In IBM System z9 (and successor) mainframes, the System z Integrated Information Processor (zIIP) is a special purpose processor. It was initially introduced to relieve the general mainframe central processors (CPs) of specific DB2 processing loads, but currently is used to offload other z/OS workloads as described below. The idea originated with previous special purpose processors, the zAAP, which offloads Java processing, and the IFL, which runs Linux and z/VM but not other IBM operating systems such as z/OS, DOS/VSE and TPF. A System z PU (processor unit) is "characterized" as one of these processor types, or as a CP (Central Processor), or SAP (Service Assist Processor). These processors do not contain microcode or hardware features that accelerate their designated workloads. Instead, by relieving the general CP of particular workloads, they often lead to a higher workload throughput at reduced license fees.
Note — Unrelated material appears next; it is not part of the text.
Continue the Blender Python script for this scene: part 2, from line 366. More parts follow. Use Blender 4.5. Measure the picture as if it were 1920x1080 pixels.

DB2 for z/OS V8 was the first application to exploit the zIIP, but now there are several IBM and non-IBM products and technologies that exploit zIIP. The zIIP requires a System z9 or newer mainframe. The z/OS 1.8 and DB2 9 for z/OS support zIIPs. IBM also offers PTFs for z/OS 1.6, z/OS 1.7, and DB2 V8 to enable zIIP usage. (DB2 9 for z/OS is the first release of DB2 that has support built in.)
IBM publicly disclosed information about zIIP technology on January 24, 2006. The zIIP hardware (i.e. microcode, as the processors hardware does not currently differ from general purpose CPUs) became generally available in May, 2006. The z/OS and DB2 PTFs to take advantage of the zIIP hardware became generally available in late June, 2006.
zIIPs add lower cost capacity for four types of DB2 work:
Although DB2 UDB for z/OS was the first product released that exploited zIIP processors, it is not limited to just DB2 or IBM products. The zIIP speciality CPU can also be used for IPSec processing in TCP/IP, certain general XML processing, and IBM's Scalable Architecture for Financial Reporting. In August, 2007, Shadow, a mainframe middleware product, now owned by Rocket Software, introduced the first zIIP eligible integration for environments other than DB2, expanding the benefit of specialty engines to include Adabas, CICS, IMS, IDMS and VSAM. Other third-party independent software vendors (ISVs) have introduced support for execution of their products on zIIPs.